The anti-reformers demand that non-elected bureaucrats in government service, such as the current Attorney General of Israel, be free to champion a loyalty to, above all, a professional, ethnic, social class and an ideology of values. This approach came to the fore with the democratic empowerment of “Second Israel,” the classification Shlomo Avineri introduced in his 1973 “Israel: Two Nations?” It became popular after 1977, that is, when the Mizrahi, haredi, and national-religious Jews marginalized by the Mapai apparatus, the “First Israel” (and partially later joined by Russian and Ethiopian immigrants) dislodged the Mapai WASP demographic base.
The demand by the government’s reform critics that they alone can redefine democracy so as to justify their anti-democratic machinations is what truly approaches fascism. Israel’s WASPs seek support and justification in the words of Aharon Barak, that those who get to make decisions of authority in Israel are the “enlightened community.”

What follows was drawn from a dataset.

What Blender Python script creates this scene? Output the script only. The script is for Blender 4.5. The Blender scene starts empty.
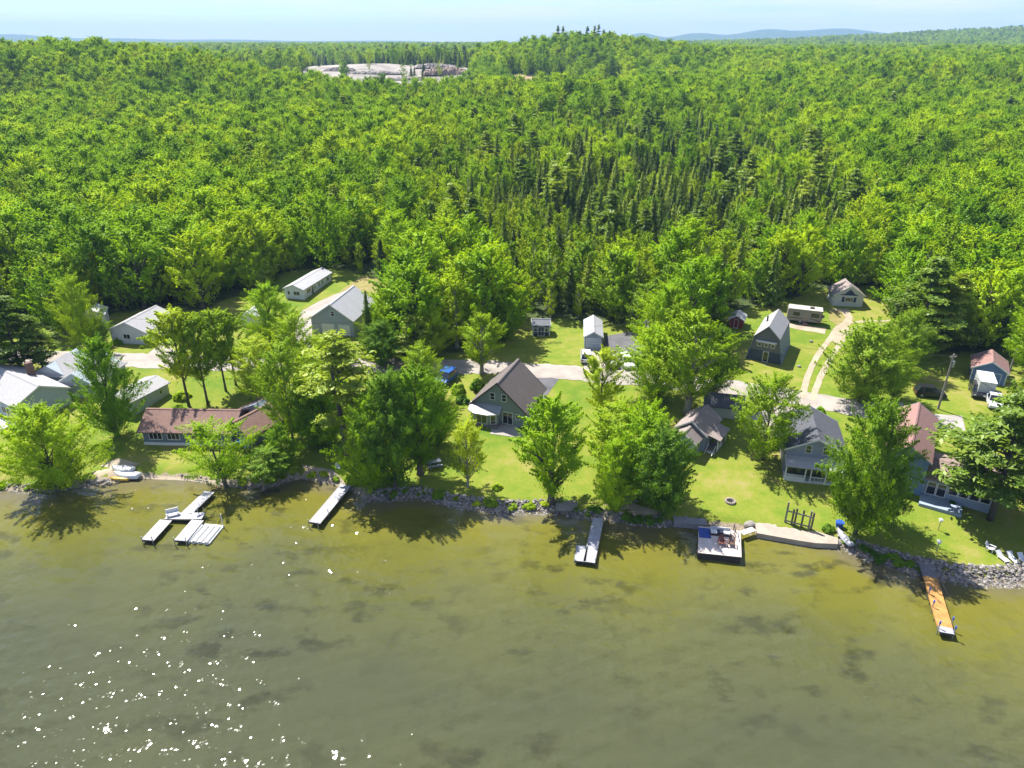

Already in his 1996 “The ‘Enlightened Public’: Jewish and Democratic or Liberal and Democratic?” Dan Avnon pointed out that the concept, “expresses a liberal worldview … [and as] the ‘enlightened community’ test will necessarily be received within the wider community as an expression of a subjective worldview, [it’ll be] acceptable [only] to parts of the Jewish public in Israel.”
Avnon is correct. Will the Mapai WASPs, however, be true liberals and yield to the democratic choice the electorate made? Will they be loyal to the state or to class? Or will they continue to grasp?